Examples of Pre-Closing Tax Liabilities in a sentence
All such Tax Returns that may relate to potential Pre-Closing Tax Liabilities shall be prepared and filed in a manner consistent with prior practice, except as required, in the reasonable judgment of Purchaser, to cause such Tax Returns to comply with applicable Tax Law and avoid the imposition of any penalty, and except as required by a change in Tax Law or a change in the interpretation of substantial authority previously relied upon by Company or a Subsidiary.

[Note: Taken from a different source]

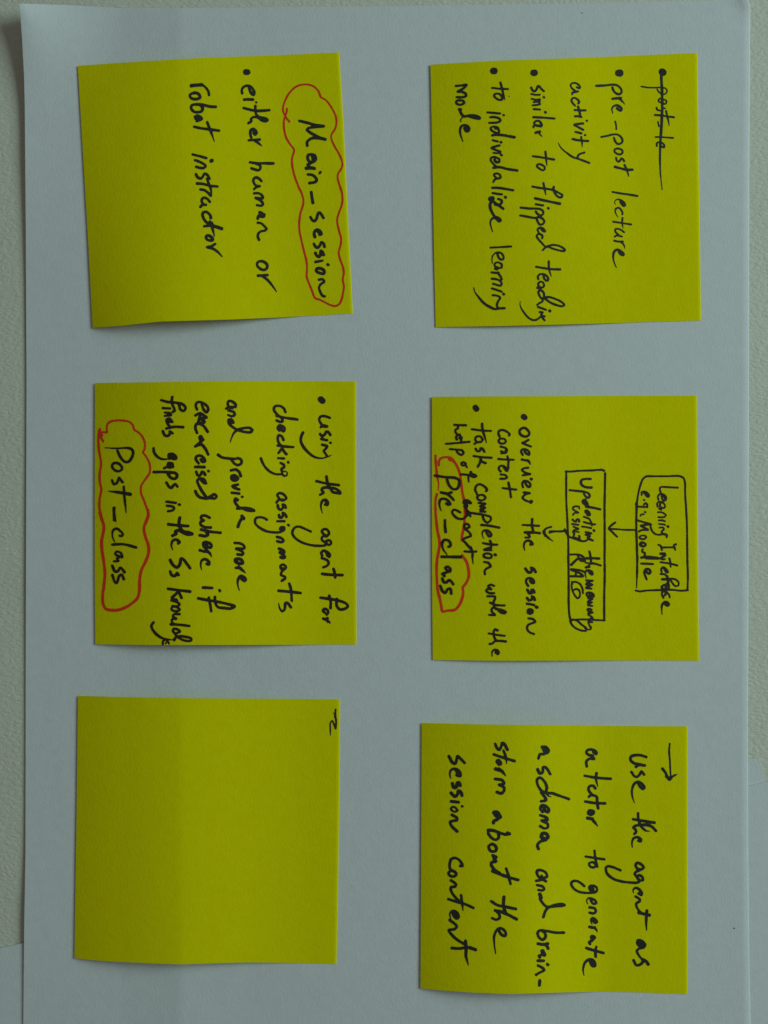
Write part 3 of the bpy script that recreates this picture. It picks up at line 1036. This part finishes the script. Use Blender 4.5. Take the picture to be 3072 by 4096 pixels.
TRACE_BR = """
@ 2230 2880 3.0722
# drawn_arrow | black arrow pointing down the right edge of the note
22 1380,292 1372,380 1380,480 1385,580 1390,690
32 1290,598 1325,645 1352,700 1378,735
42 1340,690 1378,728 1400,700
26e 1400,705 1430,685 1470,668
# handwritten_line | words Use the agent as
34 1090,455 1030,435 960,432 905,450 898,490 940,530 1010,545 1075,558
32 1070,560 1000,555 965,575
32 910,640 940,685 975,700 1010,670 1030,635 1065,670
34s 945,1018 920,940 915,870 940,790 990,760 1040,785 1068,830 1050,845 1015,815 990,770
34 930,1220 1050,1240 1190,1262
32 990,1148 995,1220 1030,1310 1070,1350
24e 1050,1335 1080,1360 1138,1366
34 1210,1362 1160,1310 1100,1290 1030,1290 960,1300 935,1320 960,1350 965,1380 945,1400
34s 920,1565 915,1510 935,1455 985,1440 1025,1470 1020,1490 995,1482
@ 2230 3400 3.0722
32 1030,240 1060,215 1020,170 975,160 960,190 990,235 1035,238
32 1010,250 965,270 950,290 975,330 1010,375
32 1010,375 1050,370 1040,330 1000,310 985,345 1010,380 980,400 900,400 780,385 680,350 610,290 595,220 620,200 690,215 775,250
34s 935,530 930,490 965,465 1010,490 1035,530 1030,550 1000,535
30 1000,480 1035,535
30 960,572 1010,605 1010,630 970,655 970,690 1010,755 1060,790
40 1000,770 1060,785 1130,800
36e 1098,745 1095,800 1090,880 1095,985
32 1060,1195 1080,1170 1040,1120 990,1110 980,1140 1010,1185 1060,1195
36 1010,1130 1050,1175
30 1060,1200 1000,1215 975,1240 1000,1295 1050,1355
40 1050,1350 1090,1370 1115,1405
32 1055,1370 1020,1405 970,1415 935,1355
@ 2230 2880 3.0722
# handwritten_line | words a tutor to generate
32 440,395 475,420 480,395 430,365 370,370 355,400 385,430 430,440 445,470
32 450,478 390,478 355,510 360,570
32 335,685 480,710 655,722
34e 478,655 475,730 495,815
32 465,840 440,810 395,815 380,850 400,890 440,925 475,935
30 475,937 410,925 385,945
32 340,1002 460,1020 585,1025
34 485,950 490,1030 500,1085
48c 395,1120 385,1145 420,1155 440,1130
40 370,1205 430,1215
34e 420,1215 460,1260 495,1305
@ 2230 3400 3.0722
28 345,80 460,98 575,115
30 455,10 465,100 488,205
28c 430,150 390,165 400,200 440,215 470,195 460,165
30c 400,445 392,470 415,500 460,520 485,500 480,460 440,440
28 400,450 440,480 440,520
30 460,520 380,528 290,520 220,490 172,430 180,390 230,380 285,405 330,445
30s 370,665 360,620 385,590 430,600 470,630 475,655 440,660 415,630 405,600
30 395,705 460,720 470,760 440,780 395,770
30s 425,915 410,860 430,835 465,850 485,885 465,895 435,870
34 395,945 440,955 460,950
28e 440,955 475,975 490,1010
50c 425,1070 430,1085 448,1075
32 430,1110 390,1135 400,1155
32 355,1205 450,1235 565,1265
32 478,1190 465,1240 470,1310
36s 325,1540 315,1470 335,1390 380,1350 430,1350 460,1390 460,1425 430,1425 405,1380
40 430,1370 450,1420
@ 1670 2880 2.8603
# handwritten_line | words aschema and brain-
42 1440,325 1470,375 1495,355 1470,315 1430,310
30 1450,390 1400,395 1385,440
32 1375,565 1400,610 1430,600 1440,540 1470,545 1520,620
31 1470,820 1480,770 1450,700 1400,660 1370,680 1375,740 1420,810 1470,835 1540,838 1610,862 1700,892 1732,905
31 1415,830 1470,905 1465,920 1415,930
16e 1470,840 1500,870 1535,880
30 1430,1055 1405,1010 1425,975 1470,985 1505,1030 1490,1055 1455,1030
36 1440,990 1460,1040
30 1405,1090 1480,1120 1485,1145 1420,1150 1490,1190 1490,1230 1450,1240 1405,1215
40c 1430,1300 1420,1340 1470,1360 1495,1340 1470,1300
34 1470,1370 1400,1395 1372,1435 1385,1475
@ 1670 3420 2.8603
30 1450,260 1480,250 1470,205 1420,175 1370,180 1370,220 1400,265 1440,285 1470,300
30 1420,240 1430,280 1360,295
30 1370,345 1430,360 1450,390 1430,405 1385,400
40 1400,450 1415,490
30 1400,500 1440,560 1490,595 1580,570 1650,560 1682,572 1650,582 1560,590 1500,600 1465,640 1440,710
30 1674,888 1580,888 1480,870 1405,862 1375,890 1390,940 1430,970 1465,940 1460,895 1420,865
34 1380,1015 1440,1025 1490,1015
32 1440,1020 1480,1040 1495,1070
50 1430,1100 1450,1140
32 1430,1140 1390,1155 1400,1170
32 1380,1210 1445,1210
32 1487,1250 1493,1256
30 1380,1265 1420,1285 1450,1315 1390,1350 1358,1370
32 1400,1435 1395,1490
@ 1670 2880 2.8603
# handwritten_line | words storm about the
32 890,275 910,320 935,340 960,300 970,265 990,270 1030,340
32 875,395 980,430 1110,470
30e 985,350 1010,420 1022,500
58 925,475 940,495
38 895,560 940,575
36e 930,560 970,590 1010,640
32 890,675 970,690 990,730 935,740 990,770 990,810 960,840 910,825
60 900,1080 930,1110
46 880,1060 910,1060 945,1110
34 910,1140 870,1160 870,1180
34 1055,1300 1010,1310 940,1290 870,1265 810,1260
36 1030,1290 1055,1305
32 820,1260 810,1290 850,1350 900,1370 930,1345 925,1290
32c 850,1420 815,1450 840,1500 890,1500 905,1470 880,1430
32 860,1550 900,1570 880,1590 900,1615
@ 1670 3420 2.8603
34 870,10 880,50 895,75 850,85 845,115 890,175 940,205
34 860,185 960,225 1060,260 1150,285
30 1015,155 1040,230 1065,330
32 845,530 920,575 1020,595 1125,618
34 990,480 985,580 1010,670
34 1135,735 1050,690 960,650 890,635
30 900,640 935,680 940,720 900,740 855,722
30s 895,1130 880,1020 880,920 930,840 980,850 1010,890 1005,925 960,910 925,850
@ 1670 2880 2.8603
# handwritten_line | words session content
32 360,415 400,485 430,500 450,450 460,415 490,440 540,490
34s 380,665 370,610 395,565 450,565 490,610 490,640 450,630
40 450,580 485,635
34 400,725 415,770 445,770 455,720 475,715 490,750
34 385,835 430,875 460,850 470,810 500,830 510,865
32 385,930 470,940
26 510,987 514,990
24 460,1035 430,1000 395,995 385,1020 420,1050 450,1045
32 395,1085 450,1120 450,1145 400,1155 375,1165 390,1210 455,1275
@ 1670 3420 2.8603
30 490,125 515,125 490,70 440,35 390,45 370,100 375,160 400,180
30c 390,180 355,205 385,245 430,240 445,215 415,185
30 385,290 440,335 430,360 385,370 385,410 430,480 500,545
30 355,505 450,535 550,565 640,605
30e 500,460 510,540 522,635
32s 385,740 370,680 400,640 450,660 470,710 450,725 420,700 405,660
36 430,650 465,710
30 370,745 430,790 450,820 420,850 360,860 400,920 470,980 540,1020
32 395,1065 480,1070 560,1055
36 550,985 560,1060
32e 560,1060 555,1150 582,1260
36 600,1060 665,1085
"""
TRACE_BL = """
@ 1240 2760 10.369
# handwritten_mark | small black pen squiggle like a letter N near the corner
80 1060,815 1055,950 1065,1150 1085,1300 1080,1450 1060,1600
62 1060,1590 1015,1480 960,1330 925,1275 870,1320 835,1430 840,1560 845,1700
52e 845,1690 845,1800 840,1900
18 965,925 990,980 1010,1050 1005,1120 1030,1180
"""

def smooth(pts, closed):
    p = np.asarray(pts, float)
    if len(p) < 3: return dense(p)
    q = np.vstack([p[-1], p, p[0], p[1]]) if closed else np.vstack([2 * p[0] - p[1], p, 2 * p[-1] - p[-2]])
    out = []
    for i in range(1, len(q) - 2):
        p0, p1, p2, p3 = q[i - 1:i + 3]
        t0 = 0
        t1 = t0 + max(np.hypot(*(p1 - p0)), 1e-3) ** 0.5
        t2 = t1 + max(np.hypot(*(p2 - p1)), 1e-3) ** 0.5
        t3 = t2 + max(np.hypot(*(p3 - p2)), 1e-3) ** 0.5
        n = max(2, int(np.hypot(*(p2 - p1)) / 4) + 1)
        t = np.linspace(t1, t2, n, endpoint=False)[:, None]
        a1 = (t1 - t) / (t1 - t0) * p0 + (t - t0) / (t1 - t0) * p1
        a2 = (t2 - t) / (t2 - t1) * p1 + (t - t1) / (t2 - t1) * p2
        a3 = (t3 - t) / (t3 - t2) * p2 + (t - t2) / (t3 - t2) * p3
        b1 = (t2 - t) / (t2 - t0) * a1 + (t - t0) / (t2 - t0) * a2
        b2 = (t3 - t) / (t3 - t1) * a2 + (t - t1) / (t3 - t1) * a3
        out.append((t2 - t) / (t2 - t1) * b1 + (t - t1) / (t2 - t1) * b2)
    out.append(q[-2][None])
    return np.vstack(out)

def dense(p):
    out = []
    for a, b in zip(p[:-1], p[1:]):
        n = max(2, int(np.hypot(*(b - a)) / 4) + 1)
        out.append(a + (b - a) * np.linspace(0, 1, n, endpoint=False)[:, None])
    out.append(p[-1][None])
    return np.vstack(out)

GRID = 2.0
def ink_mesh(name, strokes, note, mat, lift, seed, label=None):
    """Union of all strokes of one part as a flat film lying on its note (marching squares)."""
    o, patch, P, org = note
    rng = np.random.default_rng(seed)
    segs = []
    for w, fl, pts in strokes:
        c = smooth(pts, 'c' in fl)
        L = np.r_[0, np.cumsum(np.hypot(*np.diff(c, axis=0).T))]
        t = L / max(L[-1], 1e-6)
        r = np.full(len(c), w / 2 + (0.4 if w < 9 else 0.6))
        if 'e' in fl: r *= np.interp(t, [0, 0.55, 1], [1, 1, 0.35])
        if 's' in fl: r *= np.interp(t, [0, 0.45, 1], [0.35, 1, 1])
        ph = rng.uniform(0, 6.3, 3)
        r *= 1 + 0.05 * np.sin(L / 9 + ph[0]) + 0.05 * np.sin(L / 23 + ph[1])
        segs.append((c, r))
    allp = np.vstack([s[0] for s in segs])
    lo = np.floor(allp.min(0) / GRID) * GRID - 24
    hi = allp.max(0) + 24
    nx, ny = (np.ceil((hi - lo) / GRID)).astype(int) + 1
    D = np.full((ny, nx), -9.0)
    X = lo[0] + GRID * np.arange(nx); Y = lo[1] + GRID * np.arange(ny)
    for c, r in segs:
        for k in range(len(c) - 1):
            a, b, ra, rb = c[k], c[k + 1], r[k], r[k + 1]
            m = max(ra, rb) + 6
            i0 = int((min(a[0], b[0]) - m - lo[0]) / GRID); i1 = int((max(a[0], b[0]) + m - lo[0]) / GRID) + 2
            j0 = int((min(a[1], b[1]) - m - lo[1]) / GRID); j1 = int((max(a[1], b[1]) + m - lo[1]) / GRID) + 2
            i0, j0 = max(i0, 0), max(j0, 0)
            gx = X[i0:i1][None, :]; gy = Y[j0:j1][:, None]
            d = b - a
            q = max(d @ d, 1e-9)
            t = np.clip(((gx - a[0]) * d[0] + (gy - a[1]) * d[1]) / q, 0, 1)
            dist = (ra + (rb - ra) * t) - np.hypot(gx - a[0] - t * d[0], gy - a[1] - t * d[1])
            D[j0:j1, i0:i1] = np.maximum(D[j0:j1, i0:i1], dist)
    D += rng.normal(0, 0.35, D.shape)
    ins = D > 0
    vid, verts, faces = {}, [], []
    def vert(key, x, y):
        if key not in vid:
            vid[key] = len(verts)
            verts.append((x, y))
        return vid[key]
    any_in = ins[:-1, :-1] | ins[1:, :-1] | ins[:-1, 1:] | ins[1:, 1:]
    for j, i in zip(*np.nonzero(any_in)):
        cs = [(j, i), (j + 1, i), (j + 1, i + 1), (j, i + 1)]
        f = []
        for a, b in zip(cs, cs[1:] + cs[:1]):
            if ins[a]: f.append(vert(a, X[a[1]], Y[a[0]]))
            if ins[a] != ins[b]:
                t = D[a] / (D[a] - D[b])
                f.append(vert((min(a, b), max(a, b)), X[a[1]] + t * (X[b[1]] - X[a[1]]), Y[a[0]] + t * (Y[b[0]] - Y[a[0]])))
        if len(f) >= 3: faces.append(f)
    V = np.array(verts)
    uv = patch.inv(V)
    Z = note_z(V[:, 0], V[:, 1], uv[:, 0], uv[:, 1], P) + lift
    ob = link(name, [spot(a[0], a[1], z) for a, z in zip(V, Z)], faces, mat, o, org)
    if label: ob["label"] = label
    return ob

def write_note(key, text, black, red):
    note = NOTES[key]
    part = None; parts = []
    ox = oy = 0; s = 1
    for line in text.strip().splitlines():
        line = line.strip()
        if not line: continue
        if line[0] == '@':
            ox, oy, s = map(float, line[1:].split())
        elif line[0] == '#':
            n, _, lab = line[1:].partition('|')
            parts.append((n.strip(), lab.strip(), []))
        else:
            head, *pts = line.split()
            fl = head.lstrip('0123456789.')
            w = float(head[:len(head) - len(fl)]) / s
            pp = [tuple(map(float, q.split(','))) for q in pts]
            parts[-1][2].append((w, fl, [(ox + a / s, oy + b / s) for a, b in pp]))
    for k, (n, lab, st) in enumerate(parts):
        isred = n == 'red_outline'
        ink_mesh(n, st, note, red if isred else black, 0.00001 if isred else 0.00002 + 0.000005 * k, 100 * len(key) + k + ord(key[0]) * 7 + ord(key[1]), lab)

write_note("TR", TRACE_TR, M_BLACK, M_RED)
write_note("TL", TRACE_TL, M_BLACK, M_RED)
write_note("MR", TRACE_MR, M_BROWNBLACK, M_BRIGHTRED)
write_note("ML", TRACE_ML, M_BROWNBLACK, M_BRIGHTRED)
write_note("BR", TRACE_BR, M_BLACK, M_RED)
write_note("BL", TRACE_BL, M_BLACK, M_RED)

The Equityholder Representative (on behalf of the Equityholders) shall promptly pay to Parent the amount of such Taxes reflected on such Tax Returns at least five (5) Business Days prior to the filing due date for such Tax Return, except to the extent included in the calculation of Accrued Pre-Closing Tax Liabilities.
With the exception of the Pre-Closing Tax Liabilities, all Taxes becoming a Lien on any of the assets of any Seller on or after the Closing Date or which become due and payable on or after the Closing Date (other than those that are prorated pursuant to this Section 3.1) shall be paid solely by the applicable Buyer.
Buyer will be solely responsible for any and all Taxes (collectively, the "Post-Closing Tax Liabilities") of, or payable by, the Company which do not constitute Pre-Closing Tax Liabilities, including in the case of a Straddle Period, all Taxes imposed upon the Company which are allocable pursuant to Section 6.04(d) to the portion of such taxable year or period commencing after the Closing Date.
Any obligation of the Selling Shareholders to indemnify, reimburse or otherwise be liable for Pre-Closing Tax Liabilities of the Acquired Companies is exclusively governed by and subject to the terms of this Section 6.04.